▸ Problem statement: Reproduce each record exactly.

··· Input for this task ···

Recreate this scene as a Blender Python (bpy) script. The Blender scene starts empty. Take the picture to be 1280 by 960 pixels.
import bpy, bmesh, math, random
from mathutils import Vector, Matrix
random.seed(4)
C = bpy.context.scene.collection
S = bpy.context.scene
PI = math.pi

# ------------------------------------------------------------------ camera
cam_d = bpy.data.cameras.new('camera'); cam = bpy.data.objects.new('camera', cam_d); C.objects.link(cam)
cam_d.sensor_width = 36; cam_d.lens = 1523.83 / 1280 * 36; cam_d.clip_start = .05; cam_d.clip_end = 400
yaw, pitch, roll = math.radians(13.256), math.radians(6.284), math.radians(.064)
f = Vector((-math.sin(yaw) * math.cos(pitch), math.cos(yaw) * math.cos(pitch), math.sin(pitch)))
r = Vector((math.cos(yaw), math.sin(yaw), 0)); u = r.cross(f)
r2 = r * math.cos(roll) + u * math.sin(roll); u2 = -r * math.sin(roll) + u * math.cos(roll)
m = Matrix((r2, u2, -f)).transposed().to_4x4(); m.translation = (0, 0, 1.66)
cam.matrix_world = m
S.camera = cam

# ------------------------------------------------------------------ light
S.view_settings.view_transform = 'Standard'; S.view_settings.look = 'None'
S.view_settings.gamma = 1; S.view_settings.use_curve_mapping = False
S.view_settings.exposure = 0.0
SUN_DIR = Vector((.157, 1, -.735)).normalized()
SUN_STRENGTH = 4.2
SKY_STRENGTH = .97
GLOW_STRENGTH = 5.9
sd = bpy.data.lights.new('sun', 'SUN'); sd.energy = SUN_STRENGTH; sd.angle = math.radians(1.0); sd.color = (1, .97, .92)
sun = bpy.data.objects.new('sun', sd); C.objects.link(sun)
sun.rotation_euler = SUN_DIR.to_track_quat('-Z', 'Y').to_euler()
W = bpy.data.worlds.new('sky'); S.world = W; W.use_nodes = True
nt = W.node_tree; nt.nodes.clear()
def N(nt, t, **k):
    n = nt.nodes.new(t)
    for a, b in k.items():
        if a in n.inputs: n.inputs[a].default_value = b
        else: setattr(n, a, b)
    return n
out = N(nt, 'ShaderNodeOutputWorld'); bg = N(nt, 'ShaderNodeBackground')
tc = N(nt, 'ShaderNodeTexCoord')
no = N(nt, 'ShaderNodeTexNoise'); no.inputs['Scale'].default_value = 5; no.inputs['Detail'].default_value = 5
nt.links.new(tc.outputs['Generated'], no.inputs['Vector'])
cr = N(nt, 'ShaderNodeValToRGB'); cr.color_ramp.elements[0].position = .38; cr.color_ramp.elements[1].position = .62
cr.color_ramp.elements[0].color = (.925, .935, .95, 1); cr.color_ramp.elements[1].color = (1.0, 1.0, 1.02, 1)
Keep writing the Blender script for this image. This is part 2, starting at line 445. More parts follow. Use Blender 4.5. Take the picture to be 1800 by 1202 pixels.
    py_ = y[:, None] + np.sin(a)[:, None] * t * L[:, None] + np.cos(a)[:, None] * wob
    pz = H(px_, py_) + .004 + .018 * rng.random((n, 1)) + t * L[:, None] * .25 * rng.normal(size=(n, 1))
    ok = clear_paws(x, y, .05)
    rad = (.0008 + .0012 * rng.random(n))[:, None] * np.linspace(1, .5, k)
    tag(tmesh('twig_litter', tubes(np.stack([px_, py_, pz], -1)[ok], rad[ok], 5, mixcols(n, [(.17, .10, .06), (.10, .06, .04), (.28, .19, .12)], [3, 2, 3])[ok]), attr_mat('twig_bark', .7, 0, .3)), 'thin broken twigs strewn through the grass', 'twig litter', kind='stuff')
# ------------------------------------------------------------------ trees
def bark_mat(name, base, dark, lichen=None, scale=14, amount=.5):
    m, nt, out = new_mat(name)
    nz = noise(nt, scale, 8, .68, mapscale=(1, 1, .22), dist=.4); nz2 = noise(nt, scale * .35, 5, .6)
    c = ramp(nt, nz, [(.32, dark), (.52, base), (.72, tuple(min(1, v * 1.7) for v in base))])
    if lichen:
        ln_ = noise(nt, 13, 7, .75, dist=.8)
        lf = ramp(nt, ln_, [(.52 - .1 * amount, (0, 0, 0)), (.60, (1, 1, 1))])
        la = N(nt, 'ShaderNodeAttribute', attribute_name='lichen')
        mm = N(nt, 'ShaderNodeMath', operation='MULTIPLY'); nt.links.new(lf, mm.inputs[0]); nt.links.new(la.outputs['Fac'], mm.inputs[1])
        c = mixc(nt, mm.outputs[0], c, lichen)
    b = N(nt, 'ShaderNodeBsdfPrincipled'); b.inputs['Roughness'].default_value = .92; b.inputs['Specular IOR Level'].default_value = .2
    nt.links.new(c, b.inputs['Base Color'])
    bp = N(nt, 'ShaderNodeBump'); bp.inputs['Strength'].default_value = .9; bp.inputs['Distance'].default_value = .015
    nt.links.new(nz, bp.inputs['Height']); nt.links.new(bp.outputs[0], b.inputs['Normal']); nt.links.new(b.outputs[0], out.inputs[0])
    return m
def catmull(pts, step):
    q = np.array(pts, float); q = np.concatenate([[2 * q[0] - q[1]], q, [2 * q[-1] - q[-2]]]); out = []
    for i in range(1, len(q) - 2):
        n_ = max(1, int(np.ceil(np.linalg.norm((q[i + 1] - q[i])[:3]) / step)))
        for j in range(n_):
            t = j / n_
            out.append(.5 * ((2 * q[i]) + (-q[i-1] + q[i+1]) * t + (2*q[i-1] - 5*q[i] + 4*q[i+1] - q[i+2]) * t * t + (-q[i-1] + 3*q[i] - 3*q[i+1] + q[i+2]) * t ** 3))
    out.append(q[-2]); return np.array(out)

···

▸ Worked answer:
Recreate this scene as a Blender Python (bpy) script. The Blender scene starts empty. Take the picture to be 1280 by 960 pixels.
import bpy, bmesh, math, random
from mathutils import Vector, Matrix
random.seed(4)
C = bpy.context.scene.collection
S = bpy.context.scene
PI = math.pi

# ------------------------------------------------------------------ camera
cam_d = bpy.data.cameras.new('camera'); cam = bpy.data.objects.new('camera', cam_d); C.objects.link(cam)
cam_d.sensor_width = 36; cam_d.lens = 1523.83 / 1280 * 36; cam_d.clip_start = .05; cam_d.clip_end = 400
yaw, pitch, roll = math.radians(13.256), math.radians(6.284), math.radians(.064)
f = Vector((-math.sin(yaw) * math.cos(pitch), math.cos(yaw) * math.cos(pitch), math.sin(pitch)))
r = Vector((math.cos(yaw), math.sin(yaw), 0)); u = r.cross(f)
r2 = r * math.cos(roll) + u * math.sin(roll); u2 = -r * math.sin(roll) + u * math.cos(roll)
m = Matrix((r2, u2, -f)).transposed().to_4x4(); m.translation = (0, 0, 1.66)
cam.matrix_world = m
S.camera = cam

# ------------------------------------------------------------------ light
S.view_settings.view_transform = 'Standard'; S.view_settings.look = 'None'
S.view_settings.gamma = 1; S.view_settings.use_curve_mapping = False
S.view_settings.exposure = 0.0
SUN_DIR = Vector((.157, 1, -.735)).normalized()
SUN_STRENGTH = 4.2
SKY_STRENGTH = .97
GLOW_STRENGTH = 5.9
sd = bpy.data.lights.new('sun', 'SUN'); sd.energy = SUN_STRENGTH; sd.angle = math.radians(1.0); sd.color = (1, .97, .92)
sun = bpy.data.objects.new('sun', sd); C.objects.link(sun)
sun.rotation_euler = SUN_DIR.to_track_quat('-Z', 'Y').to_euler()
W = bpy.data.worlds.new('sky'); S.world = W; W.use_nodes = True
nt = W.node_tree; nt.nodes.clear()
def N(nt, t, **k):
    n = nt.nodes.new(t)
    for a, b in k.items():
        if a in n.inputs: n.inputs[a].default_value = b
        else: setattr(n, a, b)
    return n
out = N(nt, 'ShaderNodeOutputWorld'); bg = N(nt, 'ShaderNodeBackground')
tc = N(nt, 'ShaderNodeTexCoord')
no = N(nt, 'ShaderNodeTexNoise'); no.inputs['Scale'].default_value = 5; no.inputs['Detail'].default_value = 5
nt.links.new(tc.outputs['Generated'], no.inputs['Vector'])
cr = N(nt, 'ShaderNodeValToRGB'); cr.color_ramp.elements[0].position = .38; cr.color_ramp.elements[1].position = .62
cr.color_ramp.elements[0].color = (.925, .935, .95, 1); cr.color_ramp.elements[1].color = (1.0, 1.0, 1.02, 1)
Keep writing the Blender script for this image. This is part 2, starting at line 445. More parts follow. Use Blender 4.5. Take the picture to be 1800 by 1202 pixels.
    py_ = y[:, None] + np.sin(a)[:, None] * t * L[:, None] + np.cos(a)[:, None] * wob
    pz = H(px_, py_) + .004 + .018 * rng.random((n, 1)) + t * L[:, None] * .25 * rng.normal(size=(n, 1))
    ok = clear_paws(x, y, .05)
    rad = (.0008 + .0012 * rng.random(n))[:, None] * np.linspace(1, .5, k)
    tag(tmesh('twig_litter', tubes(np.stack([px_, py_, pz], -1)[ok], rad[ok], 5, mixcols(n, [(.17, .10, .06), (.10, .06, .04), (.28, .19, .12)], [3, 2, 3])[ok]), attr_mat('twig_bark', .7, 0, .3)), 'thin broken twigs strewn through the grass', 'twig litter', kind='stuff')
# ------------------------------------------------------------------ trees
def bark_mat(name, base, dark, lichen=None, scale=14, amount=.5):
    m, nt, out = new_mat(name)
    nz = noise(nt, scale, 8, .68, mapscale=(1, 1, .22), dist=.4); nz2 = noise(nt, scale * .35, 5, .6)
    c = ramp(nt, nz, [(.32, dark), (.52, base), (.72, tuple(min(1, v * 1.7) for v in base))])
    if lichen:
        ln_ = noise(nt, 13, 7, .75, dist=.8)
        lf = ramp(nt, ln_, [(.52 - .1 * amount, (0, 0, 0)), (.60, (1, 1, 1))])
        la = N(nt, 'ShaderNodeAttribute', attribute_name='lichen')
        mm = N(nt, 'ShaderNodeMath', operation='MULTIPLY'); nt.links.new(lf, mm.inputs[0]); nt.links.new(la.outputs['Fac'], mm.inputs[1])
        c = mixc(nt, mm.outputs[0], c, lichen)
    b = N(nt, 'ShaderNodeBsdfPrincipled'); b.inputs['Roughness'].default_value = .92; b.inputs['Specular IOR Level'].default_value = .2
    nt.links.new(c, b.inputs['Base Color'])
    bp = N(nt, 'ShaderNodeBump'); bp.inputs['Strength'].default_value = .9; bp.inputs['Distance'].default_value = .015
    nt.links.new(nz, bp.inputs['Height']); nt.links.new(bp.outputs[0], b.inputs['Normal']); nt.links.new(b.outputs[0], out.inputs[0])
    return m
def catmull(pts, step):
    q = np.array(pts, float); q = np.concatenate([[2 * q[0] - q[1]], q, [2 * q[-1] - q[-2]]]); out = []
    for i in range(1, len(q) - 2):
        n_ = max(1, int(np.ceil(np.linalg.norm((q[i + 1] - q[i])[:3]) / step)))
        for j in range(n_):
            t = j / n_
            out.append(.5 * ((2 * q[i]) + (-q[i-1] + q[i+1]) * t + (2*q[i-1] - 5*q[i] + 4*q[i+1] - q[i+2]) * t * t + (-q[i-1] + 3*q[i] - 3*q[i+1] + q[i+2]) * t ** 3))
    out.append(q[-2]); return np.array(out)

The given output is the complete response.